Structural, electronic and magnetic properties of Ni2XAl (X= V, Cr, Mn, Fe, and Co) Heusler alloys: An ab initio study

Abstract

Nickel-based Ni2XAl (X ​= ​V, Cr, Mn, Fe, and Co) Heusler alloys for both L21 and L10 crystal structures are studied by using the density functional theory. The magnetization energy and formation energy of Ni2XAl Heusler alloys are calculated. We found that in the ideal L21 structure, ferromagnetic (FM) state is more stable than nonmagnetic (NM) and antiferromagnetic (AF) states, except Ni2VAl. The ground state for Ni2VAl is the nonmagnetic state. The so-called Bain paths method is applied to study the stability of Ni2XAl alloys under tetragonal distortion.

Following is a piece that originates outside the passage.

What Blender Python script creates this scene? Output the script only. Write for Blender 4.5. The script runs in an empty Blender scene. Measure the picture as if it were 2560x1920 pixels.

We found that Ni2FeAl and Ni2CoAl are possible ferromagnetic shape materials (FSMs). We also found that Ni2CrAl and Ni2CoAl are energetically favorable in the antiferromagnetic state in the L10 structure. To study the stability between L21 and L10 crystal structure, we calculate the cohesive energy for comparison. We also calculate the elastic constants, bulk modulus, shear modulus, and universal elastic anisotropy to study the mechanical stability in L21 and L10 crystal structure. The spin polarization for the L21 structure is calculated whilst the largest spin polarization is smaller than 80%.